___ Extracted data
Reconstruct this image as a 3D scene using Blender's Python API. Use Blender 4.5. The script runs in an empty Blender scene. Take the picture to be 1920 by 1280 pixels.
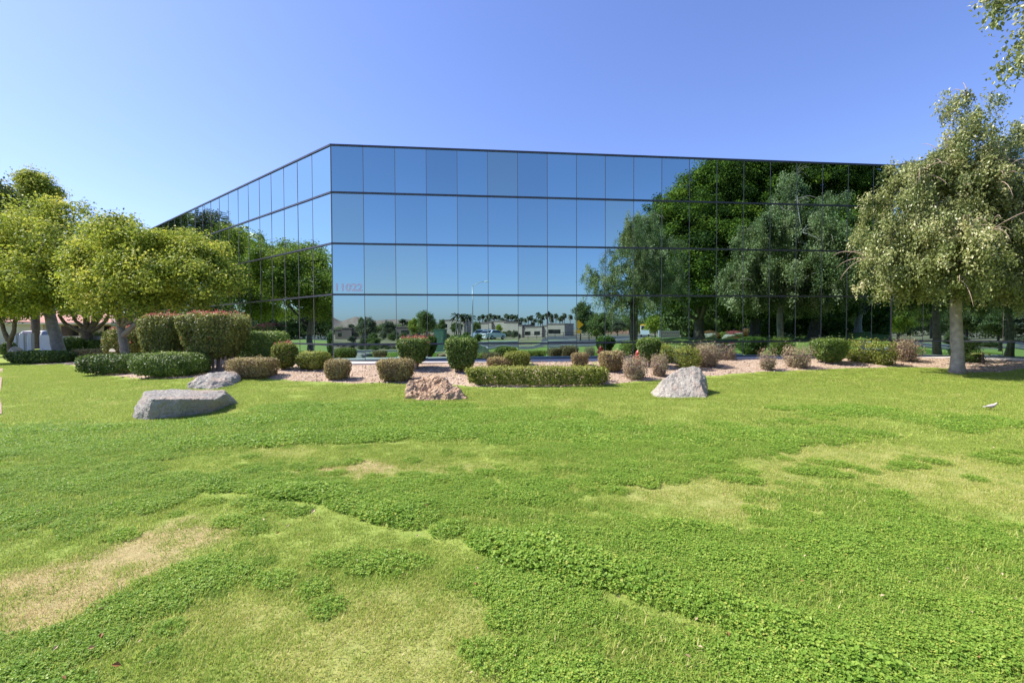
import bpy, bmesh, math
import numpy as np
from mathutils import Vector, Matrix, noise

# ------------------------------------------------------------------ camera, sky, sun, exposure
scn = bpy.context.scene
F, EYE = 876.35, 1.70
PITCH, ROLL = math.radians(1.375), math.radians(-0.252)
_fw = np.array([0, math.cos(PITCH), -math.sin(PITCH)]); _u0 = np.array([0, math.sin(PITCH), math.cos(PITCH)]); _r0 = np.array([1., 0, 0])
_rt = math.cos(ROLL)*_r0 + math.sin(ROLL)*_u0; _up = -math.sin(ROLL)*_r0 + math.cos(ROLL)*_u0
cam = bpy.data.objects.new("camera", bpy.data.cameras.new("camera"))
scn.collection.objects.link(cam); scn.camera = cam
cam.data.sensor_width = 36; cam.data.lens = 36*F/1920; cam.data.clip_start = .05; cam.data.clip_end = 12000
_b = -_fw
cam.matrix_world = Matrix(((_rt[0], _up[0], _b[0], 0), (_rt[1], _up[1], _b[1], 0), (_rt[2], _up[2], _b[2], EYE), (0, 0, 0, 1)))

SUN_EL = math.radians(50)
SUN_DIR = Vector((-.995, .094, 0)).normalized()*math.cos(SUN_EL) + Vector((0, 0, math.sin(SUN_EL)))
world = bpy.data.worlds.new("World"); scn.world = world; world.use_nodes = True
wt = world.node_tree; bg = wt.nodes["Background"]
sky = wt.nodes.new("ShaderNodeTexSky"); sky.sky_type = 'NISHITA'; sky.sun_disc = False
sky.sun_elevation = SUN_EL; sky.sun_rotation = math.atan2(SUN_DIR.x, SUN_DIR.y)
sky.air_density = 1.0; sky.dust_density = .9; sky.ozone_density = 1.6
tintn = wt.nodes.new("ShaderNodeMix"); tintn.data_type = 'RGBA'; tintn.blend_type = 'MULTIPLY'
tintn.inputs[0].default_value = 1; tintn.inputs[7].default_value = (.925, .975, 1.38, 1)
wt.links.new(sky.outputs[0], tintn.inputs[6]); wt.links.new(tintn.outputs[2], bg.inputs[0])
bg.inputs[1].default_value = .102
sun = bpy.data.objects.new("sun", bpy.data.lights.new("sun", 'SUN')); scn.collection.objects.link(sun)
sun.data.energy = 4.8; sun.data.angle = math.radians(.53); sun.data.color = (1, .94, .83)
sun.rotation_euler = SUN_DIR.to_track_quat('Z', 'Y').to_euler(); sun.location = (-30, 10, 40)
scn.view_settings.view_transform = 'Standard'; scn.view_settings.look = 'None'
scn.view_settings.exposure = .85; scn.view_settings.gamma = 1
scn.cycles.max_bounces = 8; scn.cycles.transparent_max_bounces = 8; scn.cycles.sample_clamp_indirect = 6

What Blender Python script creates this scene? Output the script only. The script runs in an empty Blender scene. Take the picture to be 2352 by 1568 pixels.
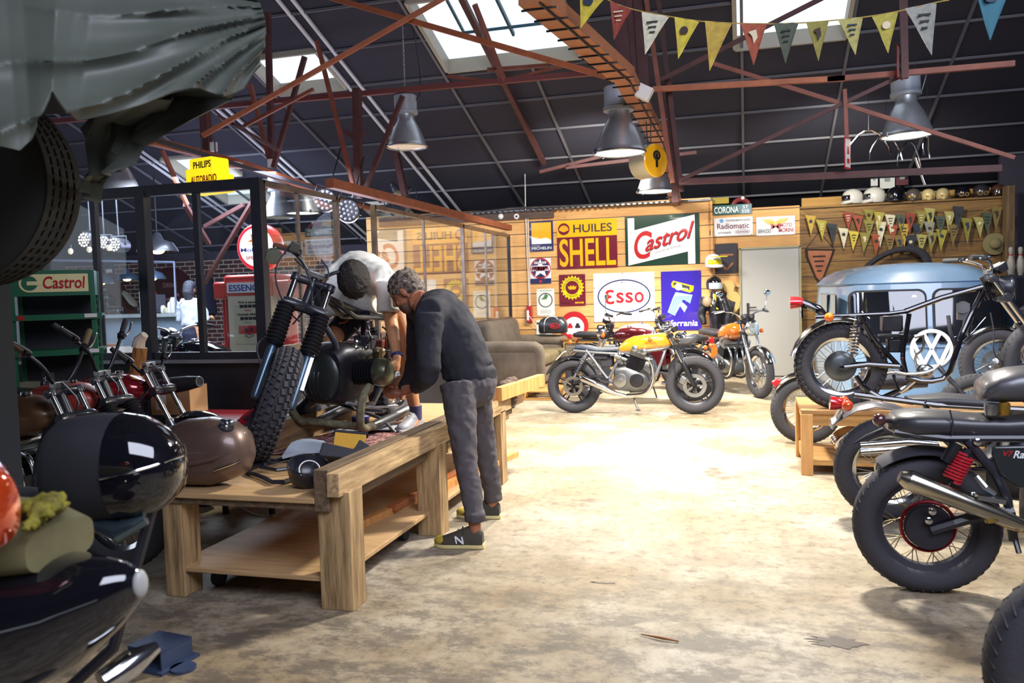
______
* Required task
Only the lines from the start of the records to the line with "from mathutils import Vector, Matrix, noise" belong in the copy. Print them exactly, minus pictures.

* Written reply
Reconstruct this image as a 3D scene using Blender's Python API. Use Blender 4.5. The script runs in an empty Blender scene. Take the picture to be 1920 by 1280 pixels.
import bpy, bmesh, math
import numpy as np
from mathutils import Vector, Matrix, noise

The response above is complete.